Las vicisitudes militares, que Divjak nos explica con detalles durante nuestro recorrido, están continuamente mechadas de reflexiones sobre el destino del hombre y las grandezas y miserias humanas (cita con comodidad filósofos y escritores), y siempre hay espacio para algunas historias individuales que el general se complace en recordar.
Hacemos un alto en un paraje del monte Grdonj. A nuestros pies se extiende la ciudad. Podría tratarse de un alto apropiado para disfrutar del panorama, si no fuera que la vista queda atrapada por esos espacios blancos, aquí y allá, los improvisados cementerios que albergan a las víctimas de la guerra, sepultadas en su mayoría durante la noche, para evitar los disparos de los francotiradores apostados en las colinas circundantes. Ni siquiera durante aquellos trágicos días, nos recuerda Divjak, dejaron de celebrarse matrimonios mixtos, entre personas pertenecientes a diferentes creencias y etnias. “Esto es Sarajevo”, afirma.
Nuestro viaje se extiende por horas y concluye con una visita al famoso túnel cavado por debajo de la pista del aeropuerto, para unir el territorio libre, en manos de la resistencia, con la ciudad, urgida de energía y alimentos. El aeropuerto, controlado entonces por la ONU, estaba a merced de los francotiradores del general Mladic y del psicoanalista Radovan Karadzic, personajes ambos requeridos por el tribunal de La Haya. Del último de los nombrados, pude escuchar en tiempos normales y ya lejanos, en un encuentro de poetas, algunos versos no tan malos que, releídos posteriormente, me pareció que prefiguraban ya al personaje actual.
Al bajar a la ciudad, el general Divjak nos pregunta por nuestro hotel. “Está pasando la Bascarsija”, le respondo.

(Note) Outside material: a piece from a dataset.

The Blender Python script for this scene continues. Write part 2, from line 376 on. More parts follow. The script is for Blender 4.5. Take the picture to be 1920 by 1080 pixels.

Le pedimos que nos deje en el típico barrio turco. “Está bien -nos dice-, aprovecho para comprar algunas cosas para la cena; mi mujer y yo nos repartimos esta tarea”. Al llegar a la Bascarsija, nos despedimos, decenas de manos se acercan para saludarlo y, así, este personaje singular de nuestro tiempo se va de compras, como tú, como yo, sin custodia.
La noche está ya encima, Sarajevo es un enjambre de voces diferentes. Antes de volver al hotel, nos sentamos a tomar el café en la terraza de un bar donde, en una atmósfera simplemente feliz, se confunden acentos y lenguas, como en los viejos tiempos. Es entonces cuando, como escribió Ivo Andrich, “El rostro de Sarajevo, con la última luz del crepúsculo, parece remotamente sabio”.